start Data supplied

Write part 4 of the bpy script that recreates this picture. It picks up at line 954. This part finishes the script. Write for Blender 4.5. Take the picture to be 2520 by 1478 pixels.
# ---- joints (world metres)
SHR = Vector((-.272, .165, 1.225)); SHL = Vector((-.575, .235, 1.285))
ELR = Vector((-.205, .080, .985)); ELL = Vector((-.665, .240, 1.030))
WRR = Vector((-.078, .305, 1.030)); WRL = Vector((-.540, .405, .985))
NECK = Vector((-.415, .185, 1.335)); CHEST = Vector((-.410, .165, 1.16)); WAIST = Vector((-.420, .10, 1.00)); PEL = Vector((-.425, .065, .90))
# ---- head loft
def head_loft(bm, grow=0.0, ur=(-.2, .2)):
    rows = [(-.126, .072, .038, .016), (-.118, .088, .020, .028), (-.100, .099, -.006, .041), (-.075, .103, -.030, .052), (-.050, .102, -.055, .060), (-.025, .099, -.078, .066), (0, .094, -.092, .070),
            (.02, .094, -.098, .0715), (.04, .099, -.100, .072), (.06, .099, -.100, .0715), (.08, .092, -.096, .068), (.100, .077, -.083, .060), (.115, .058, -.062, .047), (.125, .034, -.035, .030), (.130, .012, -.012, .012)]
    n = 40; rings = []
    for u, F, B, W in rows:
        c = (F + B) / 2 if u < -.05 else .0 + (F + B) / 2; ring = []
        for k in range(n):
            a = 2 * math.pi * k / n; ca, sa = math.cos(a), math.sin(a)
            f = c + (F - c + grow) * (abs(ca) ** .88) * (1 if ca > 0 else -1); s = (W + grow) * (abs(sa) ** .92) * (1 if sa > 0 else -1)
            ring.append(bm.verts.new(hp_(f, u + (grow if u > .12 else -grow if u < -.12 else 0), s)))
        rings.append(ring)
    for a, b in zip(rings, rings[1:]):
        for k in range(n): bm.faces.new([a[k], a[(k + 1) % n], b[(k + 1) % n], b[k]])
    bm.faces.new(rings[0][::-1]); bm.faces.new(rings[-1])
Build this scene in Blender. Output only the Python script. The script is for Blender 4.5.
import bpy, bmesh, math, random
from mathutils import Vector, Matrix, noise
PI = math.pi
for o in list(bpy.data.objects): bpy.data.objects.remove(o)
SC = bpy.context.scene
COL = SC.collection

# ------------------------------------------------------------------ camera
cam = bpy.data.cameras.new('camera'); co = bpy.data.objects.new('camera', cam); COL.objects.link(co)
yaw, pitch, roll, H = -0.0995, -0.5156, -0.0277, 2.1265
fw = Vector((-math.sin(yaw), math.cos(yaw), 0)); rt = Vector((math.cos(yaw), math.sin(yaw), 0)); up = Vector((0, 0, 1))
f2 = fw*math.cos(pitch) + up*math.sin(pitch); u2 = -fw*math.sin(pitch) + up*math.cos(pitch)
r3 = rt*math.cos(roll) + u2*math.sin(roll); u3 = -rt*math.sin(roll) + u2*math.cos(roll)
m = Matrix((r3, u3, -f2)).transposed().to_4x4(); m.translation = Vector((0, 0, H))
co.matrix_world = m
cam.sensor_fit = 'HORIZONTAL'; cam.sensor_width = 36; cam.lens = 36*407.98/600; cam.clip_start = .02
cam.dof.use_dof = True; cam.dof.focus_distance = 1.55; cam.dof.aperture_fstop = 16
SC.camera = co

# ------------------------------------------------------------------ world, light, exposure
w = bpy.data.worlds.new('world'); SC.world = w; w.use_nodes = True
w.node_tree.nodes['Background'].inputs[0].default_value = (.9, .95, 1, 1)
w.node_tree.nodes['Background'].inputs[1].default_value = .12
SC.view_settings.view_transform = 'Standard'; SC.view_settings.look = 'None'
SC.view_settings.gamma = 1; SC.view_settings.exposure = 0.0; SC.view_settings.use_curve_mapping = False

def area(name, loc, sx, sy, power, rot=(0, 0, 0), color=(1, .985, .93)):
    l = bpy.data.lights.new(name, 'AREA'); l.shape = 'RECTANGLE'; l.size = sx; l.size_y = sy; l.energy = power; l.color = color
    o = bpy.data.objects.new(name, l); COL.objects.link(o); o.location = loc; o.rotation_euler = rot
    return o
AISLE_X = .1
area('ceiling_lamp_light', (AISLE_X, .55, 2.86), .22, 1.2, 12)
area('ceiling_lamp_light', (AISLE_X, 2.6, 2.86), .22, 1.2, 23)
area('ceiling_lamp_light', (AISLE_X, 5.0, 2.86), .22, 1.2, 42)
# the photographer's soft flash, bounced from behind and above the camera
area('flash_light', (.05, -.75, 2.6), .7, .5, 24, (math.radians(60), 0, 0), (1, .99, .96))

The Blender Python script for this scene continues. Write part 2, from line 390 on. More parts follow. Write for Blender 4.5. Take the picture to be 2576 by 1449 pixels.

end Data supplied

*Written exercise*:
Each line of the material above must be retyped precisely.

*The result*:
Write part 4 of the bpy script that recreates this picture. It picks up at line 954. This part finishes the script. Write for Blender 4.5. Take the picture to be 2520 by 1478 pixels.
# ---- joints (world metres)
SHR = Vector((-.272, .165, 1.225)); SHL = Vector((-.575, .235, 1.285))
ELR = Vector((-.205, .080, .985)); ELL = Vector((-.665, .240, 1.030))
WRR = Vector((-.078, .305, 1.030)); WRL = Vector((-.540, .405, .985))
NECK = Vector((-.415, .185, 1.335)); CHEST = Vector((-.410, .165, 1.16)); WAIST = Vector((-.420, .10, 1.00)); PEL = Vector((-.425, .065, .90))
# ---- head loft
def head_loft(bm, grow=0.0, ur=(-.2, .2)):
    rows = [(-.126, .072, .038, .016), (-.118, .088, .020, .028), (-.100, .099, -.006, .041), (-.075, .103, -.030, .052), (-.050, .102, -.055, .060), (-.025, .099, -.078, .066), (0, .094, -.092, .070),
            (.02, .094, -.098, .0715), (.04, .099, -.100, .072), (.06, .099, -.100, .0715), (.08, .092, -.096, .068), (.100, .077, -.083, .060), (.115, .058, -.062, .047), (.125, .034, -.035, .030), (.130, .012, -.012, .012)]
    n = 40; rings = []
    for u, F, B, W in rows:
        c = (F + B) / 2 if u < -.05 else .0 + (F + B) / 2; ring = []
        for k in range(n):
            a = 2 * math.pi * k / n; ca, sa = math.cos(a), math.sin(a)
            f = c + (F - c + grow) * (abs(ca) ** .88) * (1 if ca > 0 else -1); s = (W + grow) * (abs(sa) ** .92) * (1 if sa > 0 else -1)
            ring.append(bm.verts.new(hp_(f, u + (grow if u > .12 else -grow if u < -.12 else 0), s)))
        rings.append(ring)
    for a, b in zip(rings, rings[1:]):
        for k in range(n): bm.faces.new([a[k], a[(k + 1) % n], b[(k + 1) % n], b[k]])
    bm.faces.new(rings[0][::-1]); bm.faces.new(rings[-1])
Build this scene in Blender. Output only the Python script. The script is for Blender 4.5.
import bpy, bmesh, math, random
from mathutils import Vector, Matrix, noise
PI = math.pi
for o in list(bpy.data.objects): bpy.data.objects.remove(o)
SC = bpy.context.scene
COL = SC.collection

# ------------------------------------------------------------------ camera
cam = bpy.data.cameras.new('camera'); co = bpy.data.objects.new('camera', cam); COL.objects.link(co)
yaw, pitch, roll, H = -0.0995, -0.5156, -0.0277, 2.1265
fw = Vector((-math.sin(yaw), math.cos(yaw), 0)); rt = Vector((math.cos(yaw), math.sin(yaw), 0)); up = Vector((0, 0, 1))
f2 = fw*math.cos(pitch) + up*math.sin(pitch); u2 = -fw*math.sin(pitch) + up*math.cos(pitch)
r3 = rt*math.cos(roll) + u2*math.sin(roll); u3 = -rt*math.sin(roll) + u2*math.cos(roll)
m = Matrix((r3, u3, -f2)).transposed().to_4x4(); m.translation = Vector((0, 0, H))
co.matrix_world = m
cam.sensor_fit = 'HORIZONTAL'; cam.sensor_width = 36; cam.lens = 36*407.98/600; cam.clip_start = .02
cam.dof.use_dof = True; cam.dof.focus_distance = 1.55; cam.dof.aperture_fstop = 16
SC.camera = co

# ------------------------------------------------------------------ world, light, exposure
w = bpy.data.worlds.new('world'); SC.world = w; w.use_nodes = True
w.node_tree.nodes['Background'].inputs[0].default_value = (.9, .95, 1, 1)
w.node_tree.nodes['Background'].inputs[1].default_value = .12
SC.view_settings.view_transform = 'Standard'; SC.view_settings.look = 'None'
SC.view_settings.gamma = 1; SC.view_settings.exposure = 0.0; SC.view_settings.use_curve_mapping = False

def area(name, loc, sx, sy, power, rot=(0, 0, 0), color=(1, .985, .93)):
    l = bpy.data.lights.new(name, 'AREA'); l.shape = 'RECTANGLE'; l.size = sx; l.size_y = sy; l.energy = power; l.color = color
    o = bpy.data.objects.new(name, l); COL.objects.link(o); o.location = loc; o.rotation_euler = rot
    return o
AISLE_X = .1
area('ceiling_lamp_light', (AISLE_X, .55, 2.86), .22, 1.2, 12)
area('ceiling_lamp_light', (AISLE_X, 2.6, 2.86), .22, 1.2, 23)
area('ceiling_lamp_light', (AISLE_X, 5.0, 2.86), .22, 1.2, 42)
# the photographer's soft flash, bounced from behind and above the camera
area('flash_light', (.05, -.75, 2.6), .7, .5, 24, (math.radians(60), 0, 0), (1, .99, .96))

The Blender Python script for this scene continues. Write part 2, from line 390 on. More parts follow. Write for Blender 4.5. Take the picture to be 2576 by 1449 pixels.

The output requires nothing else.